一月ほど前、仕事先のおばあちゃんと話をした。
20歳以上年が離れていても、会話が成り立つから、
楽しくもあり、懐かしかった。

昭和34年、甚大な被害をもたらした『伊勢湾台風』は、
私の故郷もズタズタにしていった。川沿いの山葵田は
冠水し全滅。『狐小路』のはずれにあった木橋も流された。
少し上流にアーチ型コンクリート橋として架けなおされ、
当然、取り付け道路も変わり、通りは一気に寂れていった。
地上権しか持ってなかった家屋は次々に壊され、今では
往時の繁栄を垣間見るような姿は一つも残っていない。
人の記憶も少しずつ薄れ、時代が懐かしさを壊してゆく‥‥。 

by don-viajero | 2011-06-28 19:46 | エッセー | Comments(2)

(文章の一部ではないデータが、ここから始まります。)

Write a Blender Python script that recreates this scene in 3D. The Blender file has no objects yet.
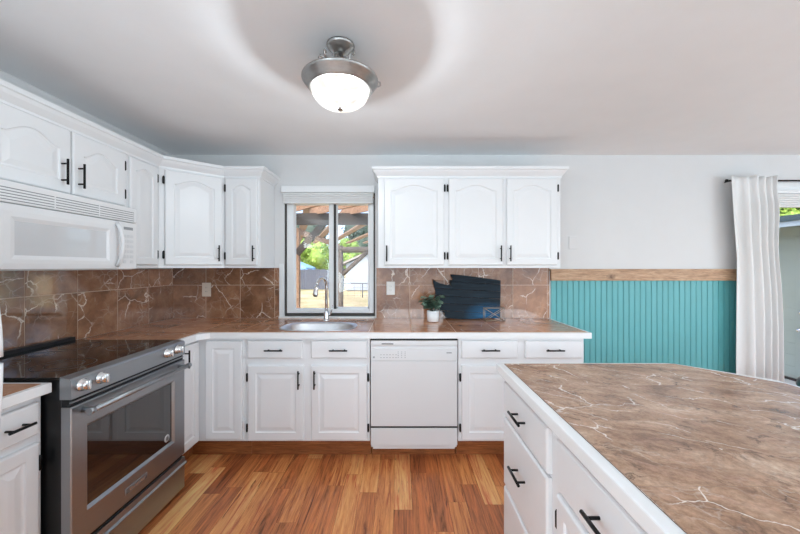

Commented by riojiji at 2011-07-03 07:09 x
夢には 必ず伏線がある!・・・ですね。
初めて 聞いたじ!!
なんや、あの時 婆ちゃんも居たから その話、したら
当時の安曇野の話 聞けたでありんすよ!!
Commented by DON VIAJERO at 2011-07-03 07:55 x
日本蜜蜂の分蜂の話しも・・・?
正式名称でなかった「狐小路」。
この先にあった木橋を渡った場所が「狐島」。
いまでも、この名前は地域名として残っている。